Thursday, March 18, 2010

A View of the Bridge



Centerville Bridge 28, 2009

The area where I live is bounded by the Atlantic Ocean to the east and the Chesapeake Bay to the north. The region is further crisscrossed with rivers and dotted with inland bays, lakes and ponds. If you like water, this is where you want to be. If you don’t, well, there’s always Arizona.


With this many bodies of water, the region is home to lots of bridges and no fewer than eight double-lane vehicle tunnels under the Elizabeth and James rivers and even the 17-mile-wide mouth of the Chesapeake Bay.

One of the more interesting and older bridges in our region is a very small crossing. The Centerville Turnpike bridge crosses the Intracoastal Waterway, a nearly 3,000 mile long chain of natural inlets, rivers, bays and sounds—known to yachtsmen as the “big ditch”—that enables boaters headed up and down the coast to stay out of the more exposed and unpredictable waters of the Atlantic Ocean.

There’s nothing unpredictable about the narrow stretch of the Intracoastal Waterway crossed by the Centerville Bridge but the bridge itself. It’s old. It’s built of steel. During the summer when the steel heats up and expands, the bridge sometimes gets stuck closed or can’t swing back into the closed position once opened. (There’s a system of hoses and nozzles that spray water on the deck of the bridge on the hottest days to keep expansion down.)

What’s interesting is that the Centerville Bridge is the smaller of just two cantilever bridges left in the region. There used to be more, including one of which was connected to land by a wooden trestle so low to the water and narrow that it barely had room for a guard rail and so rickety that when the bridge section closed the whole trestle shook and you had good reason to think you and your car might get dumped in the drink.

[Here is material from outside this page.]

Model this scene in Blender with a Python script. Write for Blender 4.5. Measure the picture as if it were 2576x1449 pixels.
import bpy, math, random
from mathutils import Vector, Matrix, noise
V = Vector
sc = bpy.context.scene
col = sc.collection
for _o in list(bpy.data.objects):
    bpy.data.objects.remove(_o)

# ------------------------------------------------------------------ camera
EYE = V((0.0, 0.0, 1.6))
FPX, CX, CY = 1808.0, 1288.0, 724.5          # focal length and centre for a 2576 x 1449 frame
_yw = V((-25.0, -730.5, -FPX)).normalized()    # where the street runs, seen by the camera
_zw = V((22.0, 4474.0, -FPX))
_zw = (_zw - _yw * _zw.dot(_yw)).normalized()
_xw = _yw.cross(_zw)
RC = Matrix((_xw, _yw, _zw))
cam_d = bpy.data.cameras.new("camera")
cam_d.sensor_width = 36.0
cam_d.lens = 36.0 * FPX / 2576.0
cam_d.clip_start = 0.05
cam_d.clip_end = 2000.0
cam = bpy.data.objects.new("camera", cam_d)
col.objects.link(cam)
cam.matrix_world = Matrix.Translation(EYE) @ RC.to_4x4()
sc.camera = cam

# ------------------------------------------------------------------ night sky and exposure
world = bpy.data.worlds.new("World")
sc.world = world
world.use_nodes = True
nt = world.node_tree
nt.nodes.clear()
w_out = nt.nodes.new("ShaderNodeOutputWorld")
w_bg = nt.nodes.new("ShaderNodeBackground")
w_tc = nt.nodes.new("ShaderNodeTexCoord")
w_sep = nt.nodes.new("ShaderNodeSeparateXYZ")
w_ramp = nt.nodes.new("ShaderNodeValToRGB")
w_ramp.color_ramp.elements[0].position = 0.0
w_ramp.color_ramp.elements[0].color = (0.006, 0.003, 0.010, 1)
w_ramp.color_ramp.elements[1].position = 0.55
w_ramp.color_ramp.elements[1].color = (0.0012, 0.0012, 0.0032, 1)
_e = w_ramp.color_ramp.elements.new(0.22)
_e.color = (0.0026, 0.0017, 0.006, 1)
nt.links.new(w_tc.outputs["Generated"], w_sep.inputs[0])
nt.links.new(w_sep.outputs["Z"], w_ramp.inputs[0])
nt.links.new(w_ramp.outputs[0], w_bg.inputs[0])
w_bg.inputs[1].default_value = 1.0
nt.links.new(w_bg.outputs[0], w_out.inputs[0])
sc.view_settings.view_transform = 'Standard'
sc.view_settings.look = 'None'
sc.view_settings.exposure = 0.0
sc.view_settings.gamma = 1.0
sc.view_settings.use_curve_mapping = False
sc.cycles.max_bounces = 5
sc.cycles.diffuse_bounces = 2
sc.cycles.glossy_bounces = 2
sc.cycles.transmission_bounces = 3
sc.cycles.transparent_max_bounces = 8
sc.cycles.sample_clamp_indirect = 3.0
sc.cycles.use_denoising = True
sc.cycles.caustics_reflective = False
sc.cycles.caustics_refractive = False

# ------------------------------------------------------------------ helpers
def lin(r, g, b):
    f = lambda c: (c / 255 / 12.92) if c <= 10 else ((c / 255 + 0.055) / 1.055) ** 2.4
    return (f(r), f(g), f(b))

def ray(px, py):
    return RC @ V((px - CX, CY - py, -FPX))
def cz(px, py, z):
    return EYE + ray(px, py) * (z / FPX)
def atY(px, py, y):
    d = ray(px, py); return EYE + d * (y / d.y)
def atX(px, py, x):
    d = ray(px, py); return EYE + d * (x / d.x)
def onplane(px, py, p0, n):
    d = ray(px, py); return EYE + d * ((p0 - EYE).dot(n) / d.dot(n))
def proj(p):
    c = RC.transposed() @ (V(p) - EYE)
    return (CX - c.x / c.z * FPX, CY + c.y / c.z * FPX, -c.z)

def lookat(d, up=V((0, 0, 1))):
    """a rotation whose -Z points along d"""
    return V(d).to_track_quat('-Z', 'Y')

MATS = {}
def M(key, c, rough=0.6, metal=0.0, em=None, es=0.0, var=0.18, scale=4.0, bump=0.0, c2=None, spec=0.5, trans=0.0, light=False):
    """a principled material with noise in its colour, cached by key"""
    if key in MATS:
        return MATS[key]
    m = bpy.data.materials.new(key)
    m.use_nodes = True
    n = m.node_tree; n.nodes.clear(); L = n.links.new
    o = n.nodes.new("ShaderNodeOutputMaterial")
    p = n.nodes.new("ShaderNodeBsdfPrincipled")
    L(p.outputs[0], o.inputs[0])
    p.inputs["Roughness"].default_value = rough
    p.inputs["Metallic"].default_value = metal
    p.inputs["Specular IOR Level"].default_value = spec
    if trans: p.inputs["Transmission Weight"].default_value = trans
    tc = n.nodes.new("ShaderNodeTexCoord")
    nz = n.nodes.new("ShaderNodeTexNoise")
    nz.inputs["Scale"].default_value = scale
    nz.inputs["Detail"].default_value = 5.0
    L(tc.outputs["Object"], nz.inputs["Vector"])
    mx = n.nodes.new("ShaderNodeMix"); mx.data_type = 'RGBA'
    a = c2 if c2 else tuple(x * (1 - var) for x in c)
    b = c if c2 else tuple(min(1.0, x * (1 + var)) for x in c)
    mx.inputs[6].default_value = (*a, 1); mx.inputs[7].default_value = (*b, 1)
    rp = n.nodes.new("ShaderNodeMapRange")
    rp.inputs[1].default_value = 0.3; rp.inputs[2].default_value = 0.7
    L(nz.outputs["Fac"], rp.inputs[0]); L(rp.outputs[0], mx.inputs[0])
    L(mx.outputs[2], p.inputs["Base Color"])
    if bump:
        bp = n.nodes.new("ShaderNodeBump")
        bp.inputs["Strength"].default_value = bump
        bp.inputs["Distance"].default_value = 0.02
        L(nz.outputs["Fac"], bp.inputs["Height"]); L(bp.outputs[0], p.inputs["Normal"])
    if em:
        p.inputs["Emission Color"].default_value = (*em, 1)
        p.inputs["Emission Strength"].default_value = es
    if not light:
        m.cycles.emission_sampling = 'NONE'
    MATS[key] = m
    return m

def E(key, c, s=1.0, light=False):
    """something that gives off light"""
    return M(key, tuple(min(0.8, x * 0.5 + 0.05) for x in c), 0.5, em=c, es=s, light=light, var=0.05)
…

I’d been wanting to take pictures of the Centerville Bridge because it is such an anachronism and because it’s been sitting there minding its own business for almost sixty years without much other trouble than the occasional summer heat problem. I thought I might be able to chat up the bridge tender and get a few shots from inside the tender’s shack, a little closet-sized shed that rides on the outside of the bridge when it swings open and closed.

Centerville Bridge - 30, 2009

I finally went out there one sultry Sunday morning last summer and found that even though the bridge’s span is a short distance, doing a good photographic essay on it is going to call for far more time than I thought.

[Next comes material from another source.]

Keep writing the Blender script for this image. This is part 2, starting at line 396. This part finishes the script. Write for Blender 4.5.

For one thing, the bridge is located along a narrow two-lane stretch of rural road with deep snake-filled ditches and dense woods and swamp on both sides. The bridge tender has a little parking place at one end of the bridge. There’s little room for additional visitors. A nearby marine has stern signs prohibiting use by non-customers.

One of the first things you realize taking pictures of bridges is that you have to get a good distance away to get a good establishing shot. Most of the waterfront on both sides of the Centerville Bridge is an extension of the aforementioned dense woods and snake-filled swamp. I wasn’t dressed for swamp and snakes, so I had to let the establishing shot go. But I did manage to skinny my car up against the bridge tender’s so that I wouldn’t have to walk a mile in either direction to find a better spot. (Note to self: make friends with marina owner.)

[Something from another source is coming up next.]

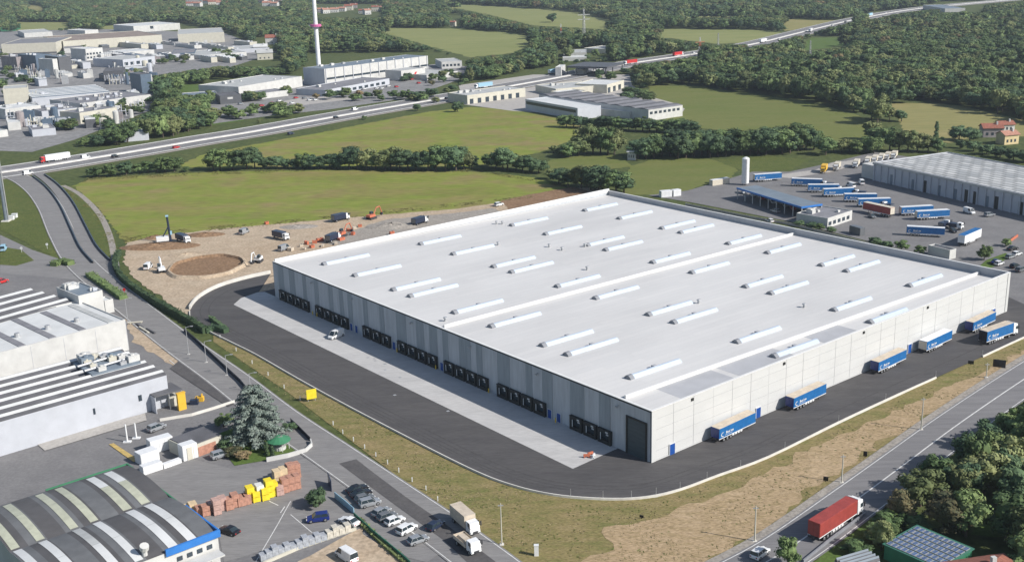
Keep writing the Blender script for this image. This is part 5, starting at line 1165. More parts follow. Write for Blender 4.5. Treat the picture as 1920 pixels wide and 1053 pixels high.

For about an hour I walked back and forth across the bridge taking close-up photographs of the steel frame. There’s a two foot-wide walkway along the deck, enough to be safe if you turned sideways when a car passed at 45 mph, but not wide enough to feel safe. The bridge opened and closed a few times while I was there. I crawled down the embankments at either end to see what there was to see there.

In the end, I wasn’t very happy with what I got out of that visit. Access to the bridge tender’s shed is block by a heavy gate and a lot of barbed wire. (I’ve learned since that I have to get permission from the Dept of Public Works for better access.) But the Centerville Bridge remains on my “to do” list because I’m determined that it should not be my bridge too far.

1 comment:

  1. Neat photos, and I love the map, too. At first, I thought you were going to say that (since 9/11,) they looked at you suspiciously taking close up bridge photos. Sounds like a pretty area where you are!